The Grammarphobia Blog

Tosser & Twee LLP

Q: American here;  I am never sure that I understand the source, meaning, and cultural nuances of British vernacular, most recently the gist of two words, “tosser” and “twee.” Where are they on the incendiary scale?

A: “Tosser” and “twee”—sounds like a UK law firm. Well, both of these British terms are derisive, but to varying degrees.

The slang noun “tosser,” dating from the 1970s, is pretty high on the incendiary scale. It’s defined in the Oxford English Dictionary as “a term of contempt or abuse for a person; a ‘jerk.’ ” (A “jerk-off” is closer to its etymological roots.)
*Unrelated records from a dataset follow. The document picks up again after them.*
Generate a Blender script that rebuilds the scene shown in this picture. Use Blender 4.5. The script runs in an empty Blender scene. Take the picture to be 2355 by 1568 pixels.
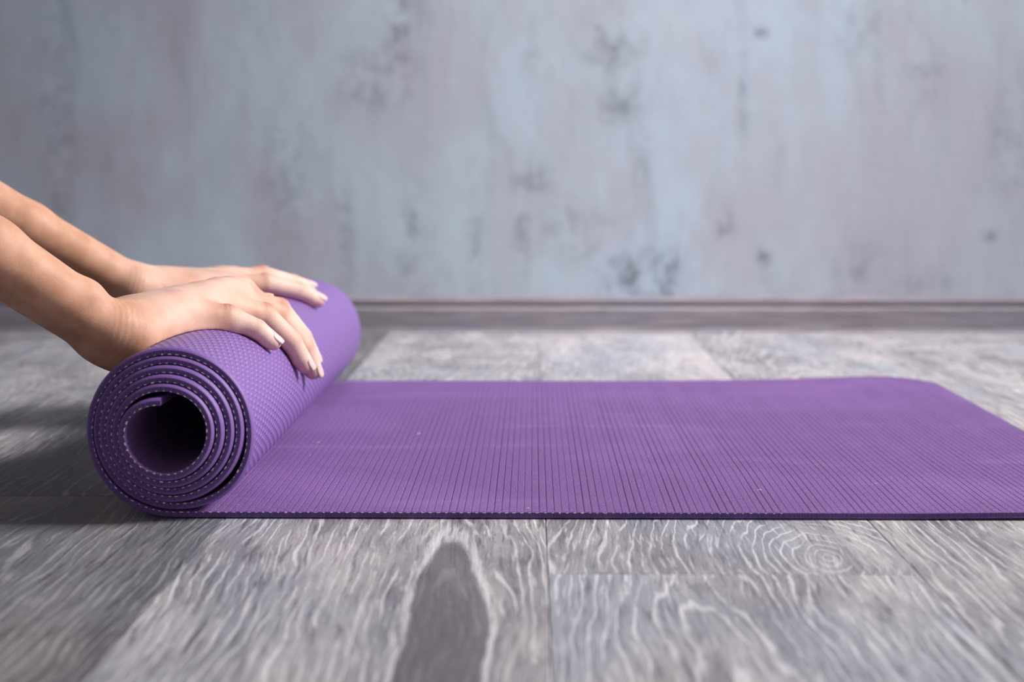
import bpy, bmesh, math, random
import numpy as np
from mathutils import Vector, Matrix

# ------------------------------------------------------------------ camera
scene = bpy.context.scene
COL = scene.collection
cam_data = bpy.data.cameras.new('camera')
cam = bpy.data.objects.new('camera', cam_data)
COL.objects.link(cam)
YAW, PITCH, ROLL = 0.0137, 0.1140, -0.00064
fwd = Vector((-math.sin(YAW) * math.cos(PITCH), math.cos(YAW) * math.cos(PITCH), -math.sin(PITCH)))
rgt = Vector((math.cos(YAW), math.sin(YAW), 0.0))
upv = rgt.cross(fwd)
r2 = rgt * math.cos(ROLL) + upv * math.sin(ROLL)
u2 = -rgt * math.sin(ROLL) + upv * math.cos(ROLL)
cam.matrix_world = Matrix(((r2.x, u2.x, -fwd.x, 0.0), (r2.y, u2.y, -fwd.y, -0.96076),
                           (r2.z, u2.z, -fwd.z, 0.22654), (0, 0, 0, 1)))
cam_data.sensor_width = 36.0
cam_data.lens = 36.0 * 3473.1 / 2355.0
cam_data.clip_start = 0.02
cam_data.clip_end = 50
cam_data.dof.use_dof = True
cam_data.dof.focus_distance = 1.05
cam_data.dof.aperture_fstop = 5.4
scene.camera = cam

# ------------------------------------------------------------------ light
world = bpy.data.worlds.new('world')
scene.world = world
world.use_nodes = True
bg = world.node_tree.nodes['Background']
bg.inputs['Color'].default_value = (1.0, 0.94, 0.92, 1)
bg.inputs['Strength'].default_value = 0.29

def area(name, loc, target, sx, sy, power, col, spread=180):
    d = bpy.data.lights.new(name, 'AREA')
    d.shape = 'RECTANGLE'; d.size = sx; d.size_y = sy; d.energy = power; d.color = col
    d.spread = math.radians(spread)
    o = bpy.data.objects.new(name, d)
    COL.objects.link(o)
    o.location = loc
    o.rotation_euler = (Vector(target) - Vector(loc)).to_track_quat('-Z', 'Y').to_euler()
    return o
# daylight from a window on the right, and an added, unseen lamp brightening the wall's middle
area('window_daylight', (2.15, 0.25, 1.8), (-0.05, 0.18, 0.1), 0.9, 0.8, 25.5, (1.0, 0.97, 0.95), 80)
area('added_wall_fill', (0.22, 0.20, 2.40), (0.16, 1.145, 0.25), 0.6, 0.4, 3.75, (1.0, 0.95, 0.93), 42)

scene.view_settings.view_transform = 'Standard'
scene.view_settings.look = 'None'
scene.view_settings.gamma = 1.0
scene.view_settings.use_curve_mapping = False
scene.view_settings.exposure = 0.0

# ------------------------------------------------------------------ helpers
def mesh_obj(name, verts, faces, mat=None, parent=None, smooth=True):
    me = bpy.data.meshes.new(name)
    me.from_pydata([tuple(v) for v in verts], [], [tuple(f) for f in faces])
    if smooth:
        me.polygons.foreach_set('use_smooth', [True] * len(me.polygons))
    me.update()
    o = bpy.data.objects.new(name, me)
    COL.objects.link(o)
    if mat is not None:
        for m in (mat if isinstance(mat, (list, tuple)) else [mat]):
            me.materials.append(m)
    if parent is not None:
        o.parent = parent
    return o

class NT:
    """small node-tree builder"""
    def __init__(self, name):
        self.m = bpy.data.materials.new(name)
        self.m.use_nodes = True
        self.t = self.m.node_tree
        self.bsdf = self.t.nodes['Principled BSDF']
    def n(self, typ, **kw):
        nd = self.t.nodes.new(typ)
        for k, v in kw.items():
            setattr(nd, k, v)
        return nd
    def set(self, sock, val):
        if hasattr(val, 'is_linked') or isinstance(val, bpy.types.NodeSocket):
            self.t.links.new(val, sock)
        else:
            sock.default_value = val
    def math(self, op, a, b=None, c=None, clamp=False):
        nd = self.n('ShaderNodeMath', operation=op, use_clamp=clamp)
        for i, v in enumerate((a, b, c)):
            if v is not None:
                self.set(nd.inputs[i], v)
        return nd.outputs[0]
    def mix(self, f, a, b, blend='MIX'):
        nd = self.n('ShaderNodeMix', data_type='RGBA', blend_type=blend)
        self.set(nd.inputs[0], f)
        self.set(nd.inputs[6], a)
        self.set(nd.inputs[7], b)
        return nd.outputs[2]
    def comb(self, x, y, z):
        nd = self.n('ShaderNodeCombineXYZ')
        for i, v in enumerate((x, y, z)):
            self.set(nd.inputs[i], v)
        return nd.outputs[0]
    def sep(self, v):
        nd = self.n('ShaderNodeSeparateXYZ')
        self.set(nd.inputs[0], v)
        return nd.outputs
    def noise(self, vec, scale, detail=3, rough=0.55, dist=0.0):
        nd = self.n('ShaderNodeTexNoise')
        self.set(nd.inputs['Vector'], vec)
        nd.inputs['Scale'].default_value = scale
        nd.inputs['Detail'].default_value = detail
        nd.inputs['Roughness'].default_value = rough
        nd.inputs['Distortion'].default_value = dist
        return nd.outputs['Fac']
    def remap(self, v, a, b, c=0.0, d=1.0, smooth=True):
        nd = self.n('ShaderNodeMapRange', interpolation_type='SMOOTHSTEP' if smooth else 'LINEAR')
        self.set(nd.inputs[0], v)
        for i, q in enumerate((a, b, c, d)):
            nd.inputs[i + 1].default_value = q
        return nd.outputs[0]
    def bump(self, h, strength, dist, normal=None):
        nd = self.n('ShaderNodeBump')
        nd.inputs['Strength'].default_value = strength
        nd.inputs['Distance'].default_value = dist
        self.set(nd.inputs['Height'], h)
        if normal is not None:
            self.set(nd.inputs['Normal'], normal)
        return nd.outputs[0]
    def out(self, col=None, rough=None, normal=None, **kw):
        b = self.bsdf
        if col is not None: self.set(b.inputs['Base Color'], col)
        if rough is not None: self.set(b.inputs['Roughness'], rough)
        if normal is not None: self.set(b.inputs['Normal'], normal)
        for k, v in kw.items():
            self.set(b.inputs[k.replace('_', ' ')], v)
        return self.m

def srgb(r, g, b):
    f = lambda c: (c / 255 / 12.92) if c / 255 <= 0.04045 else ((c / 255 + 0.055) / 1.055) ** 2.4
    return (f(r), f(g), f(b), 1.0)

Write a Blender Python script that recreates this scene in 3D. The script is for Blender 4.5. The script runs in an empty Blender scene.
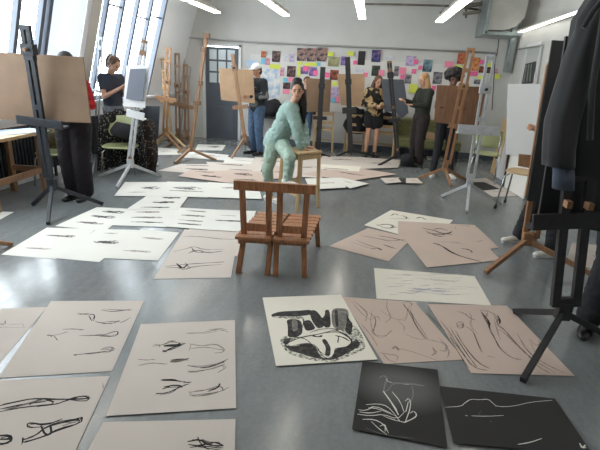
import bpy, bmesh, math, random
from mathutils import Vector, Matrix, noise
from mathutils.geometry import tessellate_polygon
R = math.radians
SC = bpy.context.scene
COL = SC.collection
V = Vector

# ---------------------------------------------------------------- camera
F = 450.0; PITCH = R(18.7); ROLL = R(3.3); YAW = R(7.6); H = 1.6
fwd = V((-math.sin(YAW)*math.cos(PITCH), math.cos(YAW)*math.cos(PITCH), -math.sin(PITCH)))
r0 = V((math.cos(YAW), math.sin(YAW), 0)); u0 = r0.cross(fwd)
cr, sr = math.cos(ROLL), math.sin(ROLL)
cright = r0*cr + u0*sr; cup = u0*cr - r0*sr
CAM = V((0, 0, H))
cd = bpy.data.cameras.new('camera'); cam = bpy.data.objects.new('camera', cd); COL.objects.link(cam)
m3 = Matrix((cright, cup, -fwd)).transposed()
cam.matrix_world = Matrix.Translation(CAM) @ m3.to_4x4()
cd.sensor_width = 36; cd.lens = 36*F/600; cd.clip_start = .05
SC.camera = cam

# ---------------------------------------------------------------- world, light, exposure
w = bpy.data.worlds.new('sky'); SC.world = w; w.use_nodes = True
bg = w.node_tree.nodes['Background']
bg.inputs[0].default_value = (.94, .97, 1, 1); bg.inputs[1].default_value = 13
SC.view_settings.view_transform = 'Standard'; SC.view_settings.look = 'None'
SC.view_settings.exposure = 0.0; SC.view_settings.gamma = 1; SC.view_settings.use_curve_mapping = False
def portal(y0, y1):
    l = bpy.data.lights.new('window_portal', 'AREA'); l.shape = 'RECTANGLE'; l.size = y1-y0; l.size_y = 2.4
    l.cycles.is_portal = True
    o = bpy.data.objects.new('window_portal', l); COL.objects.link(o)
    n = V((math.cos(R(16)), 0, -math.sin(R(16)))); up = V((math.sin(R(16)), 0, math.cos(R(16))))
    x = V((0, 1, 0))
    o.matrix_world = Matrix.Translation(V((-4.22, (y0+y1)/2, 2.1))) @ Matrix((x, up, x.cross(up))).transposed().to_4x4()
    if (o.matrix_world.to_3x3() @ V((0, 0, -1))).dot(n) < 0:
        o.matrix_world = Matrix.Translation(V((-4.22, (y0+y1)/2, 2.1))) @ Matrix((-x, up, (-x).cross(up))).transposed().to_4x4()
portal(2.2, 5.7); portal(6.7, 8.9)

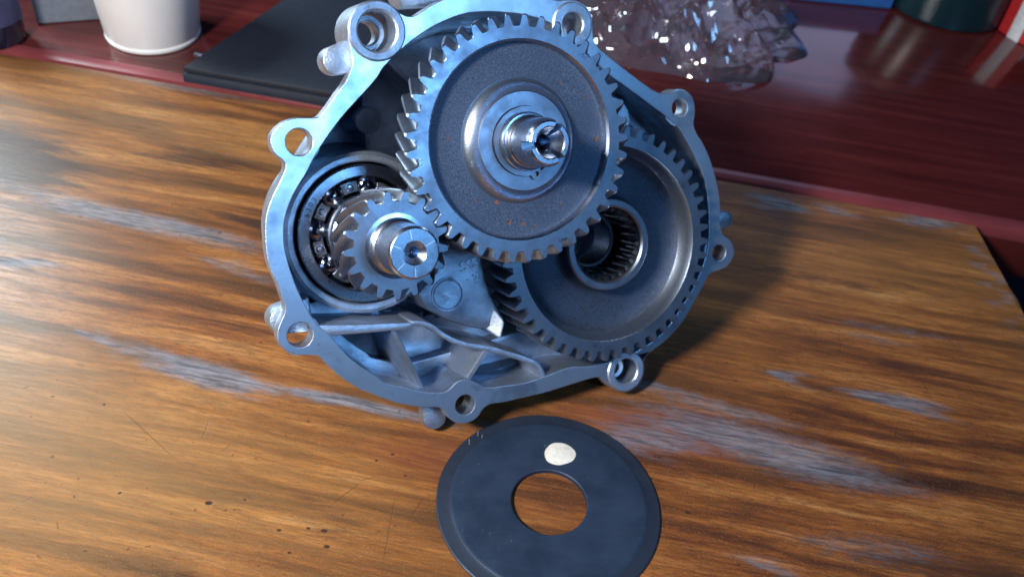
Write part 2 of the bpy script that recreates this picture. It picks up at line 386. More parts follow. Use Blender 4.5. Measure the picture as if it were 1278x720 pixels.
ring = [i for i in range(nx_)] + [j*nx_+nx_-1 for j in range(1, ny_)] + [(ny_-1)*nx_+i for i in range(nx_-2, -1, -1)] + [j*nx_ for j in range(ny_-2, 0, -1)]
b_ = len(VV); VV += [(VV[q][0], VV[q][1], -.030) for q in ring]; nr = len(ring)
for q in range(nr): FF.append((ring[q], ring[(q+1) % nr], b_+(q+1) % nr, b_+q))
FF.append(tuple(b_+q for q in range(nr)))
me = bpy.data.meshes.new('wooden_table'); me.from_pydata(VV, [], FF); me.update()
for nm, lst in (('grey', GREY), ('dark', DARK), ('red', RED), ('yellow', YEL)):
    val = np.full(len(VV), -1.0)
    vx = np.array([v[0] for v in VV])/MM; vy = np.array([v[1] for v in VV])/MM
    # waver the coordinates a little so that no outline is a plain ellipse
    wx = vx + 6*np.sin(vy*.5+vx*.011)+3*np.sin(vx*.07+vy*.9); wy = vy + .7*np.sin(vx*.06+1)+.3*np.sin(vx*.17+vy*.3)
    for (x, y, a_, bb_, an, k) in lst:
        dx, dy = wx-x, wy-y; ca, sa = math.cos(an), math.sin(an)
        d = 1.5 - np.sqrt(((dx*ca+dy*sa)/a_)**2 + ((-dx*sa+dy*ca)/bb_)**2)
        val = np.maximum(val, np.clip(d, -1, 1)*k + (k-1)*.25)
    at = me.attributes.new(nm, 'FLOAT', 'POINT'); at.data.foreach_set('value', val.astype(np.float32))
wt = finish('wooden_table', me, M['wood'], None, 40); wt.matrix_world = BOARD
tag(wt, 'worn orange brown wooden table top with grey bare patches under the gearbox', 'table')
rt_pts = [(-1100, 3), (420, 3), (420, 700), (-1100, 700)]
rt = slab('red_table', rt_pts, -34, -1, M['red'], 8.0, BOARD)
es = slab('edge_highlight', [(-1100, 2.2), (420, 2.2), (420, 11.5), (-1100, 11.5)], -9, -.2, plain('pink_edge_highlight', (.20, .040, .046), .3, 0, 40, .05, .8), 2.2, Matrix.Identity(4)); es.parent = rt  # paler strip painting in the highlight along the table's rounded front edge
tag(rt, 'glossy dark red table behind the worn wooden one', 'table')

# ================================================================== gearbox housing
OUTER = [(15.4,73.6),(18.2,72.7),(20.6,71.2),(22.2,69.2),(24.7,67.9),(27.5,68.1),(31.1,69.7),(35.9,71.4),(42.4,72.4),(51.0,72.2),(62.7,70.7),(71.5,68.9),(76.9,67.5),(79.6,66.6),(83.1,66.5),(87.4,65.5),(90.5,62.9),(92.0,59.5),(91.7,55.1),(91.8,51.2),(94.5,47.5),(103.4,39.5),(109.0,34.7),(114.7,30.3),(118.7,28.8),(123.0,29.0),(126.5,28.8),(129.8,26.8),(131.2,23.6),(131.0,19.1),(130.0,15.7),(131.0,11.9),(133.5,7.5),(136.0,0.8),(138.0,-8.3),(138.6,-16.9),(137.7,-23.1),(137.9,-26.4),(138.7,-29.2),(141.7,-32.1),(143.2,-36.2),(142.2,-39.3),(138.7,-42.2),(133.3,-42.9),(130.1,-43.5),(127.1,-47.0),(120.5,-54.3),(116.2,-58.8),(108.0,-64.3),(101.0,-67.0),(98.3,-68.2),(96.7,-70.1),(96.2,-74.2),(94.0,-78.2),(90.0,-80.3),(85.4,-79.8),(80.9,-76.5),(77.8,-73.0),(74.6,-70.8),(62.2,-70.7),(53.1,-70.7),(42.3,-69.9),(36.8,-69.6),(31.5,-68.8),(28.2,-69.7),(26.3,-71.6),(23.5,-72.9),(19.8,-72.9),(16.9,-71.5),(14.8,-69.1),(13.8,-66.3),(11.7,-64.2),(5.4,-62.3),(-1.4,-59.1),(-6.6,-55.7),(-11.7,-51.9),(-14.9,-49.5),(-19.5,-44.5),(-22.6,-40.2),(-24.6,-36.8),(-26.4,-34.6),(-31.4,-33.0),(-35.7,-30.4),(-37.4,-27.2),(-37.2,-23.7),(-35.5,-20.6),(-33.7,-18.1),(-33.1,-15.3),(-33.4,-13.3),(-33.9,-8.9),(-35.1,-3.3),(-35.3,2.5),(-34.2,9.6),(-32.6,14.9),(-29.8,19.5),(-26.4,24.0),(-24.1,27.4),(-24.2,29.7),(-26.4,32.4),(-27.0,36.0),(-25.9,38.6),(-22.3,41.2),(-18.0,42.1),(-13.3,41.4),(-10.5,41.3),(-7.4,43.6),(-3.5,47.3),(-0.3,50.3),(2.2,53.5),(3.7,57.0),(3.6,60.8),(3.5,64.5),(4.3,66.9),(5.4,68.8),(7.6,70.7),(10.6,72.6),(12.9,73.5)]
# opening: gear chambers, then the lower oil pocket
INNER = [(51.5,66.2),(44.2,66.4),(36.8,65.0),(29.3,62.5),(21.6,58.7),(13.8,53.6),(9.5,49.4),(-3.2,39.9),(-12.5,31.2),(-18.0,24.5),(-21.0,21.4),(-24.9,16.5),(-27.8,10.9),(-29.0,6.0),(-29.4,1.2),(-28.8,-6.9),(-27.3,-14.8),(-25.0,-22.2),(-23.2,-25.6),(-21.0,-28.6),
         (-19.1,-32.1),(-17.1,-36.0),(-13.3,-41.3),(-7.9,-47.2),(-5.7,-50.0),(1.0,-53.6),(6,-56.4),(10.5,-58.3),(14.5,-59.3),(17.3,-58.6),(20,-57.0),(24,-57.2),(28,-60.0),(31,-62.3),(37.9,-63.6),(45.8,-64.7),(52,-64.6),(58,-64.2),
         (65.0,-64.0),(72,-65.6),(79.7,-66.4),(88.7,-66.4),(98.0,-64.4),(107.5,-60.4),(117.0,-52.2),(124.4,-44.2),(129.1,-36.6),(131.5,-29.9),(132.2,-25.8),(132.8,-19.6),(132.9,-13.3),(132.5,-7.2),(130.7,-0.7),(126.9,8.3),(123.1,15.3),(117.7,20.7),(110.4,26.9),(102.0,34.0),(96.9,38.2),(90.2,45.0),(83.3,52.9),(76.2,59.0),(67.5,63.0),(58.8,65.1)]
HOLES = {1: ((13.2,64.8), 4.3), 2: ((-18.2,34.6), 4.3), 3: ((-30.2,-26.4), 4.2), 4: ((21.7,-66.2), 3.7), 5: ((87.9,-71.9), 3.0), 6: ((135.8,-35.8), 3.2), 7: ((124.5,22.6), 3.4), 8: ((83.7,58.0), 3.9)}
OUT_S, IN_S = smooth(OUTER), smooth(INNER)
hs = HThing('gearbox_housing', (50, -72, -6), 'cast aluminium gearbox housing leaning back on the wooden table, full of gears', 'gearbox')
FT, FB = 8.0, 2.0
me = prism(OUT_S, [IN_S] + [circle(c, r if k != 1 else 6.3) if k not in (5,) else circle(c, 4.9) for k, (c, r) in HOLES.items()], FB, FT, 0.3)
fo = hs.part_me('flange', me, [M['cast'], M['machined']], sharp=18)
for p in fo.data.polygons:
    if p.normal.z > .95 and p.center.z > (FT-hs.base.z-1)*MM: p.material_index = 1
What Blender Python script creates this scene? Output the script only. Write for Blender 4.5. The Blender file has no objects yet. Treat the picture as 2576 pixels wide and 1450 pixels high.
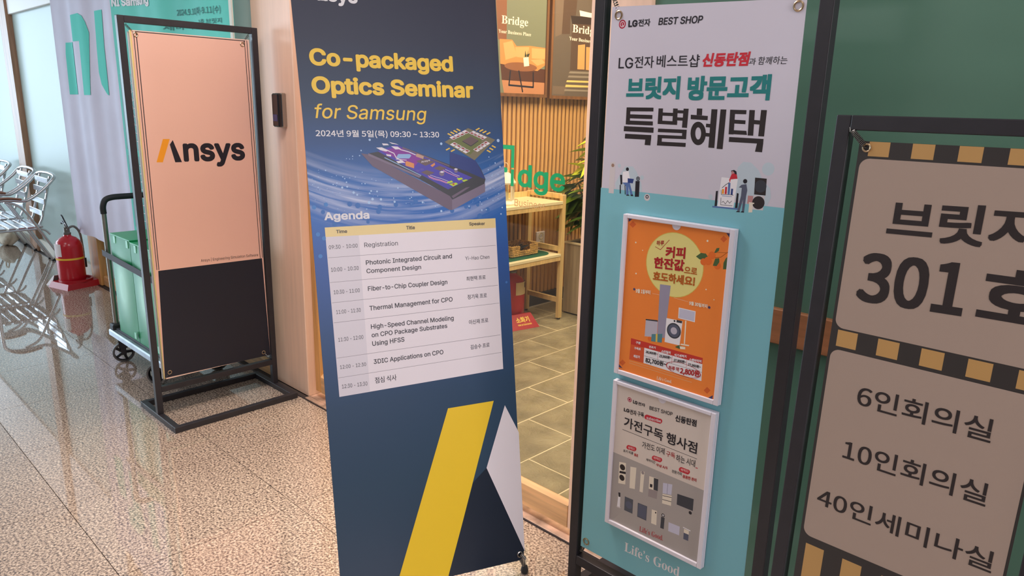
import bpy, math, random, os
from math import sin, cos, pi, radians
from mathutils import Vector, Matrix
from mathutils.geometry import tessellate_polygon, delaunay_2d_cdt
import numpy as np
random.seed(7)
sc = bpy.context.scene
COL = sc.collection

# ------------------------------------------------------------------ camera, world, lights, exposure
cam = bpy.data.cameras.new('camera'); camo = bpy.data.objects.new('camera', cam); COL.objects.link(camo)
cam.sensor_width = 36.0; cam.lens = 1819.6 / 2576 * 36.0; cam.clip_start = 0.05; cam.clip_end = 200
def cam_rot(pt, ro, yw):
    c, s = cos, sin
    Rz = Matrix(((c(yw), -s(yw), 0), (s(yw), c(yw), 0), (0, 0, 1)))
    B = Matrix(((1, 0, 0), (0, 0, -1), (0, 1, 0)))
    Rx = Matrix(((1, 0, 0), (0, c(pt), -s(pt)), (0, s(pt), c(pt))))
    Rr = Matrix(((c(ro), -s(ro), 0), (s(ro), c(ro), 0), (0, 0, 1)))
    return Rr @ Rx @ B @ Rz
_M = cam_rot(0.247198, 0.0239798, -0.76393)
_R = Matrix((_M[0], -_M[1], -_M[2])).transposed()
camo.matrix_world = Matrix.Translation((0, 0, 1.5)) @ _R.to_4x4()
sc.camera = camo

w = bpy.data.worlds.new('world'); sc.world = w; w.use_nodes = True
bg = w.node_tree.nodes['Background']; bg.inputs[0].default_value = (0.72, 0.86, 1.0, 1); bg.inputs[1].default_value = 1.0

def area(name, loc, look, sx, sy, power, color):
    l = bpy.data.lights.new(name, 'AREA'); l.shape = 'RECTANGLE'; l.size = sx; l.size_y = sy
    l.energy = power; l.color = color
    o = bpy.data.objects.new(name, l); COL.objects.link(o)
    d = Vector(look) - Vector(loc)
    o.location = loc; o.rotation_euler = d.to_track_quat('-Z', 'Y').to_euler()
    return o
WARM = (1.0, 0.80, 0.58); NEUT = (0.98, 0.95, 1.0); DAY = (0.74, 0.90, 1.0)
area('hall_ceiling_light', (0.1, 0.9, 2.9), (0.1, 0.9, 0), 0.9, 0.9, 5, NEUT)
area('hall_ceiling_light', (-2.3, 0.85, 2.9), (-2.3, 0.85, 0), 0.9, 0.9, 32, NEUT)
area('right_fill_light', (2.9, 0.75, 1.8), (-2.0, 1.0, 1.2), 1.0, 1.6, 88, (1.0, 0.92, 0.96))  # added fill from the right for the banner faces; no window stands there
area('hall_ceiling_light', (-4.6, -0.4, 2.9), (-4.6, -0.4, 0), 0.9, 0.9, 14, NEUT)
area('hall_ceiling_light', (-2.6, -3.2, 2.9), (-2.6, -3.2, 0), 1.6, 1.6, 40, NEUT)
area('door_downlight', (-2.0, 1.35, 2.85), (-2.0, 1.35, 0), 0.25, 0.25, 15, (1.0, 0.86, 0.72)).data.spread = radians(75)
area('daylight_end_window', (-13.5, -2.0, 1.7), (0, -1.0, 1.2), 6.0, 2.6, 340, (0.62, 0.82, 1.0))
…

The colloquial adjective “twee,” dating from the early 1900s, isn’t nearly as insulting. British speakers use it the way Americans use “precious” in its negative sense of overly nice or affected.

“Tosser,” the OED says, is probably derived from the verbal phrase “toss off,” meaning to masturbate. This phrase can be transitive (as in “he tossed himself off”) or intransitive (“he tossed off”).

The OED’s earliest recorded use of this phrase is from a poem in The Pearl, a journal of Victorian erotica that was briefly published in 1879 and ’80: “I don’t like to see, though at me you might scoff, / An old woman trying to toss herself off.”

Oxford also describes an earlier noun usage, in which “toss-off” was “coarse slang” for “an act of masturbation.” This usage was recorded as far back as 1735 in The Rake’s Progress etchings of Hogarth: “And take a Toss-off in the Porch.”

Suffice it to say that the underlying sense of “tosser,” a term first used in the 1970s, is masturbator—or, to use a slightly earlier British vernacular term, “wanker.” (On the source of the mid-20th-century verb “wank,” the OED has only “origin unknown.”)

But despite its underlying sense, “tosser” is generally (though not always) used loosely to mean, as the Collins English Dictionary says, “a stupid or despicable person.” 

The OED’s earliest published example is from a 1977 issue of the British music magazine ZigZag: “She came on in a big mac and flashed her legs like an old tosser before throwing it off.”

This milder example is from the British mystery writer Peter Inchbald’s novel Short Break in Venice (1983): “Poor little tosser. As if he wasn’t suffering enough already.”

As for “twee,” it represents “an infantile pronunciation of sweet,” the OED says. And originally “twee” simply meant “sweet,” as in this 1905 example from Punch: “ ‘I call him perfectly twee!’ persisted Phyllis.”

But today, Oxford says, the adjective is seen “only in depreciatory use,” and means “affectedly dainty or quaint; over-nice, over-refined, precious, mawkish.”

Standard dictionaries agree.

Merriam-Webster’s Collegiate Dictionary (11th ed.), defines “twee” as chiefly British and meaning “affectedly or excessively dainty, delicate, cute, or quaint.”

The Macmillan Dictionary puts it this way: “something that is twee is intended to be attractive but seems too perfect to be real.”

The OED gives this example from a 1983 issue of a former BBC publication, the Listener: “Mike Nichols’s thriller-fantasy about dolphins should be as nauseatingly twee as the worst Disney—but it isn’t.”